RealTime IT News

Outpost.com Feels the Chill

Kent, CT-based online computer goods retailer Cyberian Outpost Inc. said that its results for the fourth quarter ending Feb. 28 will be below analysts' estimates, coming in at a loss of 31 to 34 cents per share. Analysts had expected a loss of 16 cents a share.

However, Outpost.com said that its fourth quarter revenue will be between $118 million and $120 million, a growth rate of approximately 55 percent over the $76 million in net revenue for the same period last year, but again, less than analysts' estimates.

The company, which has never had a profitable quarter since going public, said that its fiscal 2001 loss is estimated to be between $1 to $1.03 per share, approximately a 33 percent improvement over the previous year's loss of $1.52 per share.
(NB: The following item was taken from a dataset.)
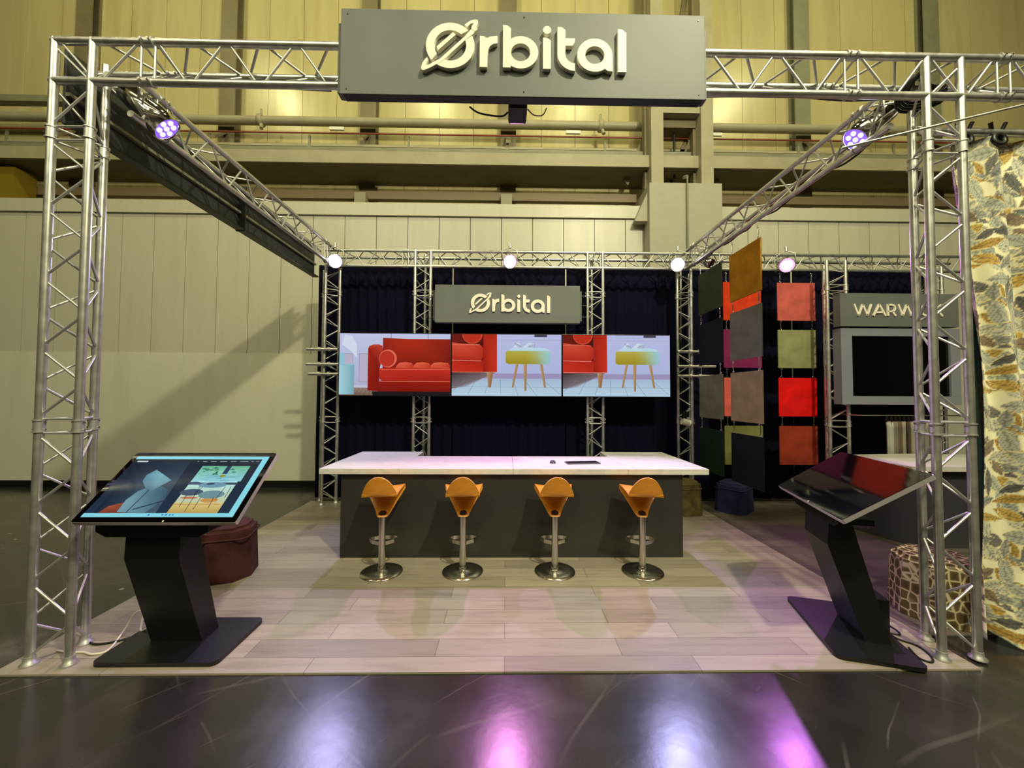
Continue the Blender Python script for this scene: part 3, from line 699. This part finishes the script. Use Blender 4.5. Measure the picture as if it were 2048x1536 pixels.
def make_kiosk(label, loc, rz, lit, yt=.02, zt=1.28, yb=-.385, bx=0, by=0):
    t = thing('touchscreen_kiosk', label, 'kiosk', loc, rz, group='black touchscreen kiosks')
    # base
    bo = []
    for cx, cy, a in ((.34, .20, 0), (-.34, .20, 90), (-.34, -.20, 180), (.34, -.20, 270)): bo += arc(cx, cy, .045, a, a+90, 6)
    MB().prism(bo, (bx, by, 0), X_, Y_, (0, 0, .026), BLACK).build('base_plate', t)
    # leaning pedestal, side outline in y-z
    side = [(-.03, .026), (-.235, .655), (-.225, .84), (-.10, .88), (-.06, .70), (.12, .026)]
    MB().prism(side, (-.25 if lit else -.17, 0, 0), Y_, Z_, (.34, 0, 0), BLACK).build('pedestal', t)
    if not lit: MB().box((-.13, .10, .026), (.03, .19, .26), BLACKS, bev=.004).build('rear_box', t)
    p0 = V((0, yb, .93)); p1 = V((0, yt, zt)); d = (p1-p0); L = d.length; d.normalize(); nn = V((0, -d.z, d.y)).normalized()*1
    nn = V((0, -d.z, d.y))
    fr0 = lambda x, s, h: p0+V((x, 0, 0))+d*s+nn*h
    # head tray under the screen
    M = Matrix((( 1, 0, 0, p0.x), (0, d.y, nn.y, p0.y), (0, d.z, nn.z, p0.z), (0, 0, 0, 1)))
    ty = yb+.09
    MB().prism([(-.37, .885), (-.37, .845), (-.31, .812), (.25, .812), (.31, .845), (.31, .885)], (0, ty, 0), X_, Z_, (0, .2, 0), BLACKS).build('head_tray', t)
    MB().box((-.28, .12, -.10), (.26, .38, -.03), BLACKS, M=M, bev=.006).build('screen_bracket', t)
    x0, x1 = -.43, .535
    ro = []
    for cx, cy, a in ((x1-.015, L-.015, 0), (x0+.015, L-.015, 90), (x0+.015, .015, 180), (x1-.015, .015, 270)): ro += arc(cx, cy, .015, a, a+90, 5)
    m = MB(); m.prism(ro, fr0(0, 0, -.03), X_, d, nn*.026, FRAMEM); sf = m.build('screen_frame', t)
    MB().prism([((x+.0)*.996, .002+y*.993) for x, y in ro], fr0(0, 0, -.004), X_, d, nn*.003, GLASSM).build('screen_glass', sf)
    if lit:
        P = pic_page(); e = .035
        P.build('display', sf, lambda u, v, Ly: fr0(x0+e+u*(x1-x0-2*e), L-e-v*(L-2*e), .0004+.0005*Ly))
    MB().box((.11, -.0005, .006), (.118, .010, .0075), WHITEP, M=M).build('indicator', t)
    return t
FRAMEM = mat('silver_screen_frame', (205, 200, 205), .3, .6)
GLASSM = mat('black_screen_glass', (5, 5, 7), .06, spec=.8)
make_kiosk('black touchscreen kiosk at the front left with a lit web page', (-2.13, 2.71, HB), 0, True, bx=-.045)
make_kiosk('black touchscreen kiosk at the front right with a dark reflecting screen', (2.53, 2.79, HB), R(-106), False, .14, 1.24, -.325, 0, -.05)

# cables and adaptors
zc = HB+.006
t = thing('power_adaptor', 'white plug adaptor block lying behind the left kiosk', 'adaptor', (-2.46, 2.85, HB), R(20))
MB().box((-.055, -.03, 0), (.055, .03, .045), WHITEP, bev=.006).build('body', t)
tag(MB().path([(-2.42, 2.84, .05), (-2.5, 2.80, .06), (-2.56, 2.80, .04), (-2.60, 2.86, .13), (-2.66, 2.86, .12), (-2.68, 2.80, .03), (-2.60, 2.62, zc), (-2.66, 2.58, zc), (-2.74, 2.60, zc), (-2.83, 2.6, zc), (-2.93, 2.62, zc)], .006, mat('white_cable', (226, 220, 206), .5)).build('power_cable'), 'white cable curling over the floor beside the left kiosk', 'cable')
tag(MB().path([(-2.40, 2.9, .1), (-2.46, 2.93, .14), (-2.52, 2.93, .12), (-2.53, 2.90, .05), (-2.46, 2.9, .03), (-2.50, 2.84, zc), (-2.62, 2.72, zc), (-2.74, 2.68, zc), (-2.84, 2.72, zc), (-2.9, 2.76, zc)], .007, RUBBER).build('power_cable'), 'black cable on the planks running from the left kiosk to the column', 'cable')
tag(MB().path([(2.62, 2.95, .26), (2.70, 2.95, .24), (2.76, 2.92, .12), (2.80, 2.86, .03), (2.76, 2.78, zc), (2.74, 2.70, zc), (2.80, 2.62, zc), (2.78, 2.52, zc), (2.72, 2.46, zc), (2.68, 2.50, zc), (2.72, 2.60, zc)], .006, RUBBER).build('power_cable'), 'black cable looping on the planks behind the right kiosk', 'cable')
tag(MB().path([(2.60, 3.0, .2), (2.68, 3.02, .12), (2.74, 3.0, .03), (2.80, 2.94, .02), (2.84, 2.82, zc), (2.80, 2.74, zc), (2.72, 2.80, zc), (2.70, 2.88, .02), (2.66, 2.93, .1)], .005, RUBBER).build('power_cable'), 'thin black cable in a small loop near the right kiosk box', 'cable')

# ------------------------------------------------------------------ poufs
def pouf(name, label, loc, rz, w, d, h, M, facet=.06, seed=1, jitter=.0025, group='fabric covered poufs', seam=True):
    t = thing(name, label, 'pouf', loc, rz, group)
    bm = bmesh.new(); bmesh.ops.create_cube(bm, size=1)
    for v in bm.verts:
        s = 1.0 if v.co.z < 0 else .93
        v.co = V((v.co.x*w*s, v.co.y*d*s, (v.co.z+.5)*h))
    ed = [e for e in bm.edges if abs(e.verts[0].co.z-e.verts[1].co.z) > h*.5]
    bmesh.ops.bevel(bm, geom=ed, offset=facet, segments=1, affect='EDGES')
    bmesh.ops.bevel(bm, geom=[e for e in bm.edges if e.verts[0].co.z > h*.9 and e.verts[1].co.z > h*.9], offset=.03, segments=3, affect='EDGES')
    rnd = random.Random(seed)
    for v in bm.verts:
        if v.co.z > .02: v.co += V((rnd.uniform(-1, 1), rnd.uniform(-1, 1), rnd.uniform(-1, 1)))*jitter
    me = bpy.data.meshes.new('cover'); bm.to_mesh(me); bm.free(); me.materials.append(M)
    o = bpy.data.objects.new('cover', me); COL.objects.link(o); o.parent = t
    if seam:
        MB().path([(sx*w*.5*.945, sy*d*.5*.945, h*.80) for sx, sy in ((-1, -.8), (-.8, -1), (.8, -1), (1, -.8), (1, .8), (.8, 1), (-.8, 1), (-1, .8))], .008, M, closed=True).build('piping', t)
    return t
pouf('faceted_pouf', 'maroon velvet pouf on the floor behind the left kiosk', (-2.62, 3.72, HB), R(18), .46, .46, .47, velvet('maroon_velvet', (76, 40, 40), (48, 22, 24)), facet=.12)
pouf('square_pouf', 'mottled olive brown pouf beside the right end of the counter', (2.53, 5.62, HB), R(4), .55, .4, .47, velvet('olive_velvet', (120, 108, 66), (84, 76, 44), sc=9))
pouf('square_pouf', 'navy blue velvet pouf on the grey planks below the boards', (3.42, 5.75, HB), R(40), .48, .42, .42, velvet('navy_velvet', (44, 50, 92), (30, 34, 68)))
def croc():
    m = mat('reptile_pattern', (90, 74, 50), .4); v = nd(m, 'ShaderNodeTexVoronoi'); v.feature = 'DISTANCE_TO_EDGE'
    v.inputs['Scale'].default_value = 17; v.inputs['Randomness'].default_value = .55
    ln(m, coords(m, (1, 1, .85)), v.inputs['Vector'])
    r = ramp(m, v.outputs['Distance'], [(.03, (204, 190, 156)), (.10, (104, 88, 54)), (.3, (78, 64, 38))])
    ln(m, r.outputs[0], B(m).inputs['Base Color']); return m
pouf('hexagonal_pouf', 'beige and brown reptile patterned pouf behind the right front truss column', (3.40, 3.04, HB), R(22), .54, .48, .45, croc(), facet=.14, jitter=.002, seam=False)

# ------------------------------------------------------------------ fabric boards
def board(label, cx, cy, ztop, facing, M, group, edge=None, w=.6, h=.6, links=True, hang=.15):
    t = thing('fabric_board', label, 'board', (cx, cy, ztop-h), 0 if facing == 'y' else R(90), group)
    MB().box((-w/2, -.009, 0), (w/2, .009, h), M, bev=.002).build('panel', t)
    if links:
        for sx in (-1, 1):
            m = MB(); x = sx*(w/2-.05)
            m.tube((x, 0, h+.03), (x, 0, h+hang-.03), .005, CHROME, n=6)
            m.tube((x, 0, h+.05), (x, 0, h+hang-.05), .008, CHROME, n=6)
            for z in (h+.012, h+hang-.012): m.path([(x+.013*math.cos(a), 0, z+.018*math.sin(a)) for a in [i*math.pi/4 for i in range(8)]], .0035, CHROME, n=5, closed=True)
            m.build('hanging_link', t)
    return t
ZT = [3.52, 2.755, 2.005, 1.235]
ZT = [3.50, 2.755, 2.0, 1.25]
colsA = [('dark olive green', velvet('dark_olive_fabric', (62, 66, 44))), ('black navy', velvet('black_navy_fabric', (18, 19, 34))), ('greyish taupe', velvet('grey_taupe_fabric', (128, 122, 104))), ('very dark bottle green', velvet('bottle_green_fabric', (18, 44, 28)))]
colsB = [('mustard yellow', velvet('mustard_fabric', (186, 128, 14))), ('mid grey', velvet('mid_grey_fabric', (122, 120, 116))), ('warm taupe', velvet('warm_taupe_fabric', (170, 146, 126))), ('blackish navy', velvet('ink_fabric', (20, 20, 36)))]
colsC = [('orange red', velvet('orange_red_fabric', (224, 60, 20))), ('magenta plum', velvet('plum_fabric', (132, 34, 92))), ('coral pink', velvet('coral_fabric', (236, 104, 96))), ('sage olive', velvet('sage_olive_fabric', (128, 132, 76)))]
colsD = [('dusty rose pink', velvet('rose_fabric', (216, 100, 92))), ('pale sage green', velvet('pale_sage_fabric', (156, 158, 112))), ('bright red', velvet('bright_red_fabric', (250, 14, 14))), ('rust brown', velvet('rust_fabric', (166, 60, 38)))]
POS = ['top', 'second', 'third', 'bottom']
for k in range(4):
    z = ZT[k]
    board(colsA[k][0]+' fabric board, %s in the sideways column nearer the back' % POS[k], 2.86, 5.33, z, 'x', colsA[k][1], 'fabric boards hung under the right side beam')
    board(colsB[k][0]+' fabric board, %s in the sideways column nearer the camera' % POS[k], 2.86, 4.54, z, 'x', colsB[k][1], 'fabric boards hung under the right side beam')
    board(colsC[k][0]+' front facing fabric board, %s in the partly hidden column' % POS[k], 3.70, 5.95, z, 'y', colsC[k][1], 'front facing fabric boards', hang=.155)
    board(colsD[k][0]+' front facing fabric board, %s in the fully visible column' % POS[k], 4.56, 5.95, z, 'y', colsD[k][1], 'front facing fabric boards', hang=.155)
for k, (z, c, nm) in enumerate(((2.62, (20, 122, 176), 'bright blue'), (1.9, (46, 74, 132), 'denim blue'), (3.32, (10, 22, 48), 'midnight blue'))):
    board(nm+' fabric board at the far right edge beside the floral drape', 6.98, 5.5, z, 'y', velvet(nm.replace(' ', '_')+'_fabric', c), 'blue fabric boards by the floral drape', links=False)

# ------------------------------------------------------------------ next stand
t = thing('wall_sign', 'grey sign reading WARWICK on the next stand, behind the right column', 'sign', (4.76, 5.38, 2.715))
W_ = 1.72
MB().box((0, 0, 0), (W_, .12, .475), GREY, bev=.002).build('face_box', t)
def stroke(m, x0, z0, x1, z1, w, o):
    d = math.hypot(x1-x0, z1-z0); nx, nz = -(z1-z0)/d*w/2, (x1-x0)/d*w/2
    m.prism([(x0+nx, z0+nz), (x1+nx, z1+nz), (x1-nx, z1-nz), (x0-nx, z0-nz)], o, X_, Z_, (0, -.02, 0), LETTER)
GL = {'W': (1.5, [(0, 1, .36, 0), (.36, 0, .75, .98), (.75, .98, 1.14, 0), (1.14, 0, 1.5, 1)]), 'A': (1.05, [(0, 0, .52, 1), (.52, 1, 1.05, 0), (.2, .3, .85, .3)]),
      'R': (.78, [(0.05, 0, .05, 1), (.05, .96, .42, .96), (.42, .96, .62, .88), (.62, .88, .68, .68), (.68, .68, .62, .48), (.62, .48, .42, .38), (.42, .38, .05, .38), (.40, .38, .72, 0)]),
      'I': (.1, [(.05, 0, .05, 1)]), 'C': (.95, [(.92, .84, .72, .96), (.72, .96, .5, .98), (.5, .98, .22, .86), (.22, .86, .06, .62), (.06, .62, .06, .38), (.06, .38, .22, .14), (.22, .14, .5, .02), (.5, .02, .72, .04), (.72, .04, .92, .16)]),
      'K': (.8, [(.05, 0, .05, 1), (.05, .34, .72, 1), (.3, .58, .78, 0)])}
x = .19; hs = .165
for ch in 'WARWICK':
    w, ss = GL[ch]; m = MB()
    for s in ss: stroke(m, s[0]*hs, s[1]*hs, s[2]*hs, s[3]*hs, .023, (x, 0, .15))
    m.build('letter_'+ch.lower(), t); x += (w+.18)*hs
t = thing('framed_screen', 'switched off black screen in a wide grey frame below the WARWICK sign', 'screen', (4.78, 5.40, 1.60))
FW, FH = 1.73, 1.09
for a, b in (((0, 0), (FW, .12)), ((0, FH-.11), (FW, FH)), ((0, .12), (.16, FH-.11)), ((FW-.14, .12), (FW, FH-.11))):
    MB().box((a[0], 0, a[1]), (b[0], .14, b[1]), GREYB, bev=.002).build('frame_rail', t)
MB().box((.15, .03, .11), (FW-.13, .08, FH-.1), GLASSM).build('display', t)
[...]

However, analysts had expected a loss of 81 cents for the year.

Outpost stock closed yesterday at $1.50 and was down 37 cents in early trading after the announcement today; at one time it went for as much as $33 a share.

"While December and January posed some significant challenges, many of our core metrics remained strong and we are pleased with our February-to-date results," said Kate Vick, Outpost president and CEO. "During the quarter, we expect to add approximately 280,000 new customers and our repeat revenue remained very strong. With February's significant average order value improvement and revenue from shipping, our net margin contribution per order improved substantially."

Vick said that "we remain comfortable that we can achieve quarterly profitability by FY 2002 year-end."

Outpost.com said that based on its current assessment of computer industry and overall economic conditions, it expects total fiscal year sales to reach approximately $500 million.

The company also said that a recent shipping policy change, instituted on Feb. 1, has resulted in "an immediate significant increase in average order value and simultaneously eliminated a large number of small unprofitable orders."

The company began charging for shipping on orders under $100, a spokesman told internetnews.com. Free shipping remains in effect for larger orders.

The policy change was instituted as part of Outpost.com's overall profitability plan and was in response to negative operating trends that developed in December and January. While consumer demand and customer acquisition trends remained strong, Outpost.com said its December and January average order value decreased to $200 primarily due to softening demand for computers. This decrease, coupled with fuel surcharges on shipping fees, increased fulfillment costs significantly.

As a direct effect of the shipping policy change, the average order value has increased to over $280 and gross margin has improved significantly, the company said.